Não existindo espaço na Boa Hora para montar espectáculos, a maior parte da actividade artística será em digressão pelo país todo, segundo disse Conceição Amaral, existindo já protocolos com autarquias e estruturas parceiras. "Fazer ópera no país não é fácil e nem todas as estruturas têm capacidade para ter a Ópera do São Carlos" tal como ela é feita no teatro em Lisboa, sublinha Conceição Amaral à Lusa. No período previsto, o São Carlos estará a fazer programação com o CCB e no Teatro Camões, que já terá terminado as obras em curso.

O arquitecto João Mendes Ribeiro e o Atelier 15, dos arquitectos Alexandre Alves Costa e Sergio Fernandez, venceram o concurso internacional para a renovação do TNSC. Mendes Ribeiro disse na altura que "vai fazer uma revolução do palco para os bastidores, mexendo pouco nas áreas que são usadas pelo público, fazendo apenas pequenas correcções”.

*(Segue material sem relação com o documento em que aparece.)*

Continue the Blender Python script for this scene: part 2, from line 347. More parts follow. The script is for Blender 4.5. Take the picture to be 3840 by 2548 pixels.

O projecto apresentado por estes arquitectos foi o escolhido “pelo respeito das características urbanas do conjunto classificado da Lisboa pombalina, nomeadamente quanto à preservação das morfologias dominantes e integração de novas materialidades, assim como pela salvaguarda das singularidades arquitectónicas, de expressão monumental, do corpo principal do TNSC”, segundo o relatório final do júri. Segundo Conceição Amaral, decorrem actualmente a "apreciação dos estudos prévios e de trabalho". A requalificação do São Carlos está orçada em 27,9 milhões de euros e é o investimento mais elevado do PRR na área da Cultura, que tem uma dotação total de 150 milhões de euros para o património.

As obras de reabilitação do TNSC estavam inicialmente agendadas para Janeiro de 2024 e foram depois adiadas para o segundo semestre de 2024. Entretanto, o Ministério da Justiça terá de encontrar novo local de trabalho para cerca de 135 magistrados.